The first piano concerto was composed in 1926, when he was exploring relentless driving rhythms.  In Bartok’s hands, the piano becomes a percussive instrument.  The concerto is dissonant, but not in the way other 20th-century composers used dissonance.  Dissonant notes are added to the chords to increase their pungency, to give them a sharp and snappy sound quality.  There is no need for musical resolution, because the dissonance does not work as harmony but rather as color. The middle movement is a decided change of pace, a relaxing of the percussive elements, of gentle textures in which the tone of the piano seems to matter more than the actual notes. The piece ends with a rush of driving, repetitive rhythms.
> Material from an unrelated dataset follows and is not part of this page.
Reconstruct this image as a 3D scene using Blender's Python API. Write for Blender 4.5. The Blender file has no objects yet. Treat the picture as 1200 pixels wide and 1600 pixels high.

The second piano concerto was composed in 1930-31.  Bartok’s instrument was the piano, and this was his showpiece while touring Europe and America in the 1930s.  It’s a concerto expressive of his native Hungary, particularly Hungarian folk music, which he had been recording, cataloguing and studying since the turn of the century.  Although there is no overt folk music quotation in this concerto, it is just as close to the folk traditions as those other Bartok pieces that actually do quote folk tunes.  The second piano concerto is among Bartok’s greatest works.


The third piano concerto was composed in the United States, and was completed within days of Bartok’s death, in 1945.  He wrote it for his wife—a concert pianist in her own right—for her to play and earn a living after his death.  A far simpler and more tonal work, it’s reflective more of Gershwin’s urbane music than of Bartok’s primitive Hungarian folk music, and is among his most popular works. You can hear strains of Gershwin’s Piano Concerto in F.  That said, the second movement is based on the slow movement of Beethoven’s String Quartet Number 15 in A Minor, Opus 132.  This is the movement in which Beethoven sings a hymn of praise after having recovered from a serious illness.  Bartok’s hymn is always in the piano, slow and religious in quietude and feeling. It’s kinship with Beethoven’s quartet is more spiritual than melodic.


About this CD—it’s brilliant.  Conductor Pierre Boulez is a decided Bartok specialist, and clearly relishes these works.  Piano Concerto No. 1 was recorded with the Chicago Symphony Orchestra, with Kristin Zimmerman as soloist. Piano Concerto No. 2 was recorded with the Berlin Philharmonic, with Leif Ove Andsnes as soloist. Piano Concerto No. 3 was recorded with the London Symphony Orchestra, with Helena Grimaud as soloist.  These are three shades of Bela Bartok's unique genius, that breathe with life in three moving performances.